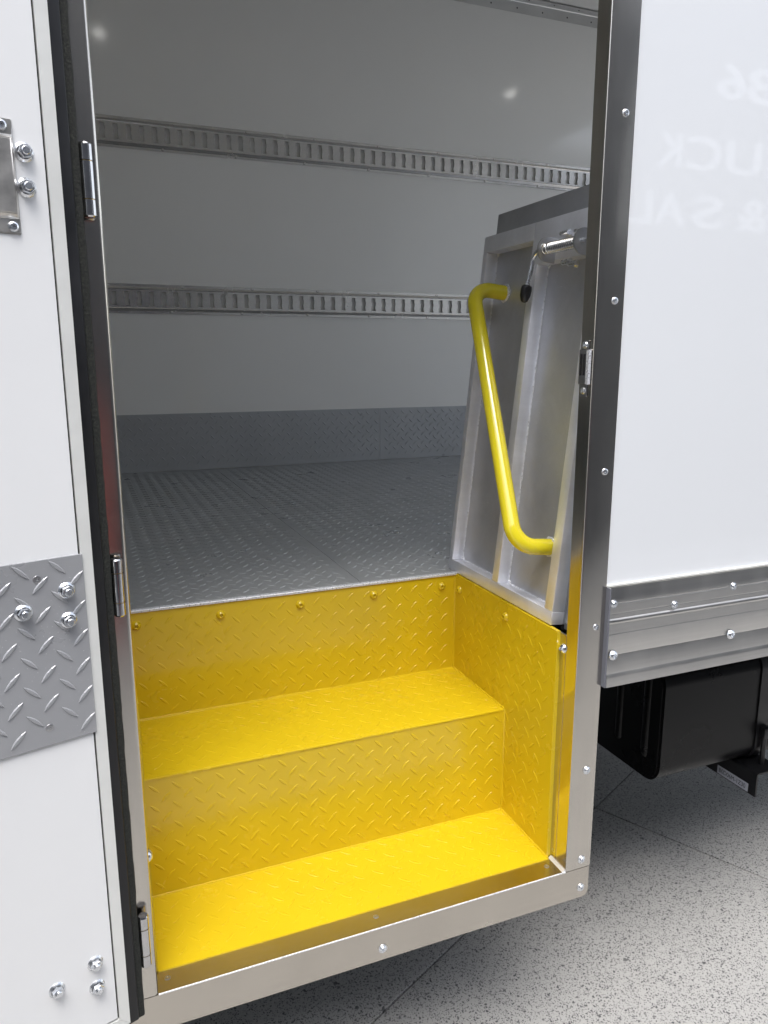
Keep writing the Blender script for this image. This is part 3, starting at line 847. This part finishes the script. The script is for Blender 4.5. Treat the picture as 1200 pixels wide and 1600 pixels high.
# fuel tank under the side ----------------------------------------------
TX, TY = 1.2111, .2
m = MB()
sec = round_poly([(TY, -.020), (TY, .290), (TY + .5, .290), (TY + .5, -.020)], [.052, .050, .05, .05], 8)
m.prism(sec, 'x', TX + .006, 2.35)
sec2 = round_poly([(TY + .006, -.014), (TY + .006, .284), (TY + .494, .284), (TY + .494, -.014)], [.047, .045, .045, .045], 8)
m.prism(sec2, 'x', TX, TX + .006)
tank = m.build('fuel_tank', M_TANK, truck, 30); tank['label'] = 'black tank slung under the rub rail'
for yb_, zb_ in ((.253, .050), (.352, .050), (.45, .05), (.55, .05)):
    m = MB(); pts = [(TX + .010, yb_, .25), (TX + .010, yb_, zb_ + .02), (TX + .010, yb_, zb_)]
    rr = [.0165, .0165, .0165]
    m.tube(pts, rr, 14); m.lathe([(.0165, 0), (.014, .008), (.008, .014), (0, .0165)], (TX + .010, yb_, zb_), (0, 0, -1), 14)
    m.build('pressed_rib', M_TANK, tank, True)
for sx in (1.528, 2.1):
    m = MB()
    out = round_poly([(TY - .004, -.024), (TY - .004, .294), (TY + .504, .294), (TY + .504, -.024)], [.055, .053, .05, .05], 8)
    m.prism(out, 'x', sx, sx + .042)
    st = m.build('tank_strap', M_BLACKST, tank, 30)
    m = MB(); m.tube([(sx + .021, TY - .012, .075), (sx + .021, TY - .012, -.050)], .0065, 10); m.box(sx + .010, sx + .032, TY - .022, TY - .002, .055, .085, .002); m.build('strap_bolt', M_BLACKST, tank, 30)
    # angle bracket below
    bx0 = sx - .030
    m = MB()
    pl_ = round_poly([(bx0, -.088), (bx0, -.022), (bx0 + .085, -.022), (bx0 + .085, -.027), (bx0 + .005, -.027), (bx0 + .005, -.088)], [0, .008, 0, 0, 0, 0], 4)
    m.prism(pl_, 'y', .155, .55)
    bk = m.build('tank_bracket', M_BLACKST, tank, 30)
    m = MB(); m.lathe([(.009, 0), (.009, .008), (.006, .009), (0, .009)], (sx + .021, TY - .012, -.027), (0, 0, -1), 6); m.build('bracket_nut', M_BLACKST, tank)
    if sx < 2:
        m = MB(); m.box(bx0 - .0012, bx0 - .0004, .178, .280, -.085, -.062); m.build('bracket_label', M_LABEL, tank)
        c = bpy.data.curves.new('label_text', 'FONT'); c.body = 'B0D06M-1Z30'; c.size = .0155; c.align_x = 'CENTER'; c.extrude = .0001; c.materials.append(M_INK)
        o = bpy.data.objects.new('label_text', c); COL.objects.link(o); o.parent = tank
        o.location = (bx0 - .0015, .230, -.079); o.rotation_euler = (R(90), 0, R(-90)); o.scale = (.95, 1.15, 1); to_mesh(o)

bpy.context.view_layer.update()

····················

Goal:
Leave out the pictures and reproduce the rest of the listing exactly.

Output for this exercise:
Keep writing the Blender script for this image. This is part 3, starting at line 847. This part finishes the script. The script is for Blender 4.5. Treat the picture as 1200 pixels wide and 1600 pixels high.
# fuel tank under the side ----------------------------------------------
TX, TY = 1.2111, .2
m = MB()
sec = round_poly([(TY, -.020), (TY, .290), (TY + .5, .290), (TY + .5, -.020)], [.052, .050, .05, .05], 8)
m.prism(sec, 'x', TX + .006, 2.35)
sec2 = round_poly([(TY + .006, -.014), (TY + .006, .284), (TY + .494, .284), (TY + .494, -.014)], [.047, .045, .045, .045], 8)
m.prism(sec2, 'x', TX, TX + .006)
tank = m.build('fuel_tank', M_TANK, truck, 30); tank['label'] = 'black tank slung under the rub rail'
for yb_, zb_ in ((.253, .050), (.352, .050), (.45, .05), (.55, .05)):
    m = MB(); pts = [(TX + .010, yb_, .25), (TX + .010, yb_, zb_ + .02), (TX + .010, yb_, zb_)]
    rr = [.0165, .0165, .0165]
    m.tube(pts, rr, 14); m.lathe([(.0165, 0), (.014, .008), (.008, .014), (0, .0165)], (TX + .010, yb_, zb_), (0, 0, -1), 14)
    m.build('pressed_rib', M_TANK, tank, True)
for sx in (1.528, 2.1):
    m = MB()
    out = round_poly([(TY - .004, -.024), (TY - .004, .294), (TY + .504, .294), (TY + .504, -.024)], [.055, .053, .05, .05], 8)
    m.prism(out, 'x', sx, sx + .042)
    st = m.build('tank_strap', M_BLACKST, tank, 30)
    m = MB(); m.tube([(sx + .021, TY - .012, .075), (sx + .021, TY - .012, -.050)], .0065, 10); m.box(sx + .010, sx + .032, TY - .022, TY - .002, .055, .085, .002); m.build('strap_bolt', M_BLACKST, tank, 30)
    # angle bracket below
    bx0 = sx - .030
    m = MB()
    pl_ = round_poly([(bx0, -.088), (bx0, -.022), (bx0 + .085, -.022), (bx0 + .085, -.027), (bx0 + .005, -.027), (bx0 + .005, -.088)], [0, .008, 0, 0, 0, 0], 4)
    m.prism(pl_, 'y', .155, .55)
    bk = m.build('tank_bracket', M_BLACKST, tank, 30)
    m = MB(); m.lathe([(.009, 0), (.009, .008), (.006, .009), (0, .009)], (sx + .021, TY - .012, -.027), (0, 0, -1), 6); m.build('bracket_nut', M_BLACKST, tank)
    if sx < 2:
        m = MB(); m.box(bx0 - .0012, bx0 - .0004, .178, .280, -.085, -.062); m.build('bracket_label', M_LABEL, tank)
        c = bpy.data.curves.new('label_text', 'FONT'); c.body = 'B0D06M-1Z30'; c.size = .0155; c.align_x = 'CENTER'; c.extrude = .0001; c.materials.append(M_INK)
        o = bpy.data.objects.new('label_text', c); COL.objects.link(o); o.parent = tank
        o.location = (bx0 - .0015, .230, -.079); o.rotation_euler = (R(90), 0, R(-90)); o.scale = (.95, 1.15, 1); to_mesh(o)

bpy.context.view_layer.update()